»»

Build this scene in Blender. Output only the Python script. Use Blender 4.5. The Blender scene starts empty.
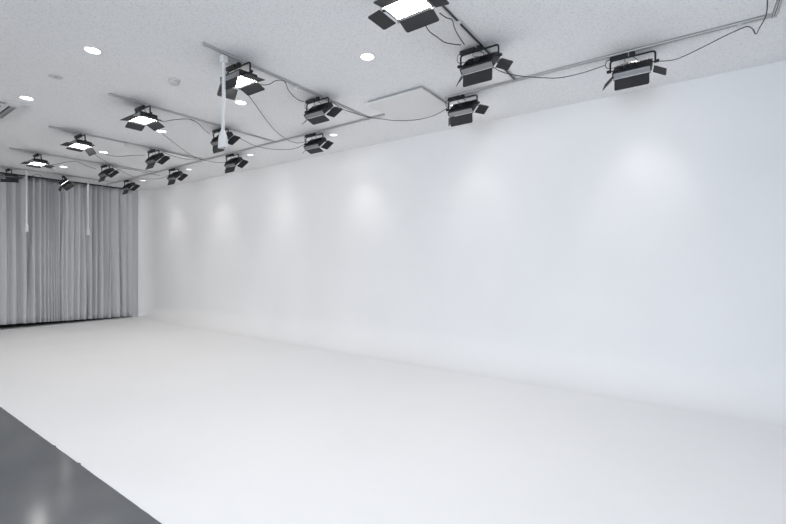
import bpy, bmesh, math, random
from mathutils import Vector, Matrix
random.seed(7)
SC = bpy.context.scene
COL = SC.collection
S = 1.75                      # camera-to-ceiling distance in metres; the room was measured in this unit
CAMZ = 0.758 * S
ZC = CAMZ + S                 # ceiling height
R = math.radians

# ------------------------------------------------------------------ camera
cam = bpy.data.cameras.new('camera'); cam.sensor_width = 36; cam.lens = 421 / 786 * 36
cam.clip_start = 0.02
camo = bpy.data.objects.new('camera', cam); COL.objects.link(camo); SC.camera = camo
YAW = math.atan2(0.579, 0.815)
camo.location = (0, 0, CAMZ); camo.rotation_euler = (math.pi / 2, 0, YAW)

# ------------------------------------------------------------------ world, light, exposure
w = bpy.data.worlds.new('world'); SC.world = w; w.use_nodes = True
bgn = w.node_tree.nodes['Background']; bgn.inputs[0].default_value = (0.80, 0.89, 1.0, 1); bgn.inputs[1].default_value = 0.8
SC.view_settings.view_transform = 'Standard'; SC.view_settings.look = 'None'
SC.view_settings.gamma = 1; SC.view_settings.use_curve_mapping = False
SC.view_settings.exposure = 0.06
WINDOW_POWER = 50
LAMP_EMIT = 25.0
LAMP_EMIT_WALL = 11.0
SPOT_WALL = 12.0
SPOT_ROOM = 14.0
SPOT_NEAR_FILL = 24.0

def area(name, loc, rot, sx, sy, power, color):
    l = bpy.data.lights.new(name, 'AREA'); l.shape = 'RECTANGLE'; l.size = sx; l.size_y = sy
    l.energy = power; l.color = color
    o = bpy.data.objects.new(name, l); COL.objects.link(o); o.location = loc; o.rotation_euler = rot
    return o
WX = [(-9.4, -7.0), (-6.0, -3.6), (-1.3, 1.25)]; WZ0, WZ1 = 0.75, 2.55; YF = -3.4
WPOW = [1.2, 0.3, 2.85]; WCOL = [(1, .97, .94), (1, .98, .96), (0.76, 0.865, 1.0)]
for (a, b), p, wc in zip(WX, WPOW, WCOL):       # unseen windows behind the camera: sky light at right, left two added as fill
    area('daylight', ((a + b) / 2, YF + 0.02, (WZ0 + WZ1) / 2), (R(-90), 0, 0), b - a, WZ1 - WZ0, WINDOW_POWER * p, wc).rotation_euler = (R(90), 0, 0)

# ------------------------------------------------------------------ materials
def mat(name, col, rough=0.6, metal=0.0, spec=0.5, emit=None, estr=0.0):
    m = bpy.data.materials.new(name); m.use_nodes = True
    b = m.node_tree.nodes['Principled BSDF']
    b.inputs['Base Color'].default_value = (*col, 1); b.inputs['Roughness'].default_value = rough
    b.inputs['Metallic'].default_value = metal; b.inputs['Specular IOR Level'].default_value = spec
    if emit:
        b.inputs['Emission Color'].default_value = (*emit, 1); b.inputs['Emission Strength'].default_value = estr
    return m
def noise_mix(m, c0, c1, scale, lo=0.35, hi=0.65, detail=4, bump=0.0, bscale=None, stretch=(1, 1, 1), rough=None):
    nt = m.node_tree; N = nt.nodes; L = nt.links; b = N['Principled BSDF']
    tc = N.new('ShaderNodeTexCoord'); mp = N.new('ShaderNodeMapping'); mp.inputs['Scale'].default_value = stretch
    L.new(tc.outputs['Object'], mp.inputs['Vector'])
    n = N.new('ShaderNodeTexNoise'); n.inputs['Scale'].default_value = scale; n.inputs['Detail'].default_value = detail
    L.new(mp.outputs[0], n.inputs['Vector'])
    r = N.new('ShaderNodeValToRGB'); r.color_ramp.elements[0].position = lo; r.color_ramp.elements[1].position = hi
    r.color_ramp.elements[0].color = (*c0, 1); r.color_ramp.elements[1].color = (*c1, 1)
    L.new(n.outputs['Fac'], r.inputs[0]); L.new(r.outputs[0], b.inputs['Base Color'])
    if rough:
        mr = N.new('ShaderNodeMapRange'); mr.inputs['To Min'].default_value = rough[0]; mr.inputs['To Max'].default_value = rough[1]
        L.new(n.outputs['Fac'], mr.inputs['Value']); L.new(mr.outputs[0], b.inputs['Roughness'])
    if bump:
        n2 = N.new('ShaderNodeTexNoise'); n2.inputs['Scale'].default_value = bscale or scale; n2.inputs['Detail'].default_value = 3
        L.new(mp.outputs[0], n2.inputs['Vector'])
        bp = N.new('ShaderNodeBump'); bp.inputs['Strength'].default_value = bump; bp.inputs['Distance'].default_value = 0.01
        L.new(n2.outputs['Fac'], bp.inputs['Height']); L.new(bp.outputs[0], b.inputs['Normal'])
    return m
M = {}
M['cyc'] = noise_mix(mat('white_paint', (.8, .8, .8), 0.7, spec=0.25), (.83, .83, .832), (.85, .85, .852), 1.3)
M['cycfloor'] = noise_mix(mat('white_floor_paint', (.8, .8, .8), 0.5, spec=0.3), (.865, .865, .868), (.885, .885, .888), 0.9, bump=0.02, bscale=30)
M['ceiling'] = noise_mix(mat('acoustic_board', (.7, .7, .7), 0.95, spec=0.1), (.75, .75, .75), (.88, .88, .88), 75, 0.37, 0.46, 4, bump=0.15, bscale=70)
M['concrete'] = noise_mix(mat('grey_sealed_floor', (.16, .17, .18), 0.25, spec=0.5), (.125, .131, .139), (.150, .156, .164), 2.2, 0.3, 0.7, 4, bump=0.05, bscale=2.5, rough=(0.09, 0.20))
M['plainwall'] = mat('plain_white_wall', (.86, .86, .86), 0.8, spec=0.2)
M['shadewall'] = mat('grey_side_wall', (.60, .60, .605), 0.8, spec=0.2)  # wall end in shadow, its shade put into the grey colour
M['darkfloor'] = mat('dark_gap_floor', (.012, .012, .014), 0.8)  # near-black paints in the shade of the gap under the curtain
M['black'] = mat('black_metal', (.018, .019, .021), 0.45, 0.2)
M['flap'] = noise_mix(mat('matte_black_sheet', (.03, .03, .033), 0.6, 0.0), (.016, .017, .019), (.021, .022, .024), 6)
M['silver'] = mat('brushed_aluminium', (.33, .335, .345), 0.36, 0.9)
M['rail'] = mat('white_track', (.80, .80, .80), 0.5)
M['trackcap'] = mat('grey_end_cap', (.55, .55, .56), 0.5)
M['cover'] = mat('aged_white_plastic', (.62, .615, .60), 0.5)
M['slot'] = mat('dark_track_slot', (.05, .052, .055), 0.6)
M['cord'] = mat('black_rubber', (.022, .022, .024), 0.6)
M['whiteplastic'] = mat('white_plastic', (.72, .72, .715), 0.4)
M['ivory'] = mat('warm_white_panel', (.80, .79, .775), 0.6)
M['greyplastic'] = mat('grey_plastic', (.42, .43, .43), 0.5)
M['louver'] = mat('grey_louver', (.33, .335, .33), 0.5)
M['curtain'] = noise_mix(mat('grey_cloth', (.3, .31, .32), 0.9, spec=0.15), (.53, .54, .555), (.59, .60, .61), 3.0, 0.3, 0.7, 4, stretch=(1, 1, .15))
M['led'] = mat('lit_diffuser', (.9, .9, .9), 0.5, emit=(1.0, 0.965, 0.93), estr=LAMP_EMIT)
M['leddim'] = mat('lit_diffuser_dimmed', (.9, .9, .9), 0.5, emit=(1.0, 0.965, 0.93), estr=LAMP_EMIT_WALL)
M['lens'] = mat('lit_downlight_lens', (.9, .9, .9), 0.5, emit=(1.0, 0.985, 0.97), estr=18.0)
M['reflector'] = mat('satin_reflector', (.5, .5, .5), 0.35, 0.3)
M['frame'] = mat('white_window_frame', (.7, .7, .7), 0.5)

# ------------------------------------------------------------------ mesh helpers
def finish(name, bm, m, parent=None, smooth=False, kind=None, loc=None, bevel=0):
    me = bpy.data.meshes.new(name); bmesh.ops.recalc_face_normals(bm, faces=bm.faces); bm.to_mesh(me); bm.free()
    for x in (m if isinstance(m, list) else [m]): me.materials.append(x)
    o = bpy.data.objects.new(name, me); COL.objects.link(o)
    if smooth:
        for p in me.polygons: p.use_smooth = True
    if parent: o.parent = parent
    if kind: o['kind'] = kind
    if loc is not None: o.location = loc
    if bevel:
        b = o.modifiers.new('bevel', 'BEVEL'); b.width = bevel; b.segments = 2; b.limit_method = 'ANGLE'
    return o
def box(bm, x0, x1, y0, y1, z0, z1, mi=0, mtx=None):
    vs = [bm.verts.new((x, y, z)) for x in (x0, x1) for y in (y0, y1) for z in (z0, z1)]
    if mtx:
        for v in vs: v.co = mtx @ v.co
    for f in ((0, 1, 3, 2), (4, 6, 7, 5), (0, 4, 5, 1), (2, 3, 7, 6), (0, 2, 6, 4), (1, 5, 7, 3)):
        bm.faces.new([vs[i] for i in f]).material_index = mi
def tube(bm, pts, r, n=8, radii=None, cap=True):
    pts = [Vector(p) for p in pts]; rings = []; ref = None
    for i, p in enumerate(pts):
        t = (pts[min(i + 1, len(pts) - 1)] - pts[max(i - 1, 0)]).normalized()
        if ref is None: ref = t.orthogonal().normalized()
        ref = (ref - t * ref.dot(t)).normalized(); b = t.cross(ref)
        rr = radii[i] if radii else r
        rings.append([bm.verts.new(p + rr * (math.cos(2 * math.pi * k / n) * ref + math.sin(2 * math.pi * k / n) * b)) for k in range(n)])
    for a, b in zip(rings, rings[1:]):
        for k in range(n): bm.faces.new((a[k], a[(k + 1) % n], b[(k + 1) % n], b[k]))
    if cap: bm.faces.new(rings[0][::-1]); bm.faces.new(rings[-1])
def lathe(bm, prof, n=24, c=(0, 0, 0), mi=0):
    rings = []
    for r, z in prof:
        rings.append([bm.verts.new((c[0] + r * math.cos(2 * math.pi * k / n), c[1] + r * math.sin(2 * math.pi * k / n), c[2] + z)) for k in range(n)])
    for a, b in zip(rings, rings[1:]):
        for k in range(n): bm.faces.new((a[k], a[(k + 1) % n], b[(k + 1) % n], b[k])).material_index = mi
    bm.faces.new(rings[0]).material_index = mi; bm.faces.new(rings[-1]).material_index = mi
def smooth_path(pts, k=8):
    pts = [Vector(p) for p in pts]; out = []
    for i in range(len(pts) - 1):
        p0 = pts[max(i - 1, 0)]; p1 = pts[i]; p2 = pts[i + 1]; p3 = pts[min(i + 2, len(pts) - 1)]
        for j in range(k):
            t = j / k
            out.append(0.5 * ((2 * p1) + (p2 - p0) * t + (2 * p0 - 5 * p1 + 4 * p2 - p3) * t * t + (3 * p1 - p0 - 3 * p2 + p3) * t ** 3))
    out.append(pts[-1]); return out
def tag(o, label=None, cat=None, group=None, kind=None):
    if label: o['label'] = label
    if cat: o['category'] = cat
    if group: o['group'] = group
    if kind: o['kind'] = kind
    return o
def thing(name, label, cat, loc=(0, 0, 0), rz=0, group=None):
    o = bpy.data.objects.new(name, None); COL.objects.link(o); o.empty_display_size = 0.1
    o.location = loc; o.rotation_euler = (0, 0, rz); return tag(o, label, cat, group)
def copy_tree(o, parent=None):
    c = o.copy(); COL.objects.link(c)
    if parent: c.parent = parent
    for ch in list(o.children): copy_tree(ch, c)
    return c
def at(u, v, drop):
    """a place measured off the photograph that hangs `drop` metres under the ceiling"""
    xx = (-0.579 * 421 + 0.815 * (u - 393)); yy = (0.815 * 421 + 0.579 * (u - 393)); k = (S - drop) / (262 - v)
    return Vector((xx * k, yy * k, ZC - drop))

# ------------------------------------------------------------------ structure
XL, XR, YB = -6.27 * S, 0.97 * S, 2.83 * S
EDGE = 0.6065 * S
bm = bmesh.new(); box(bm, -7.6 * S, XR + 0.1, YF - .1, YB + .6, -0.1, 0.0)
finish('floor', bm, M['concrete'], kind='structure')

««

Restate, line by line and word for word, everything from the top of the material through the line that contains "R = math.radians". Leave pictures out.

Solution to the problem:
Build this scene in Blender. Output only the Python script. Use Blender 4.5. The Blender scene starts empty.
import bpy, bmesh, math, random
from mathutils import Vector, Matrix
random.seed(7)
SC = bpy.context.scene
COL = SC.collection
S = 1.75                      # camera-to-ceiling distance in metres; the room was measured in this unit
CAMZ = 0.758 * S
ZC = CAMZ + S                 # ceiling height
R = math.radians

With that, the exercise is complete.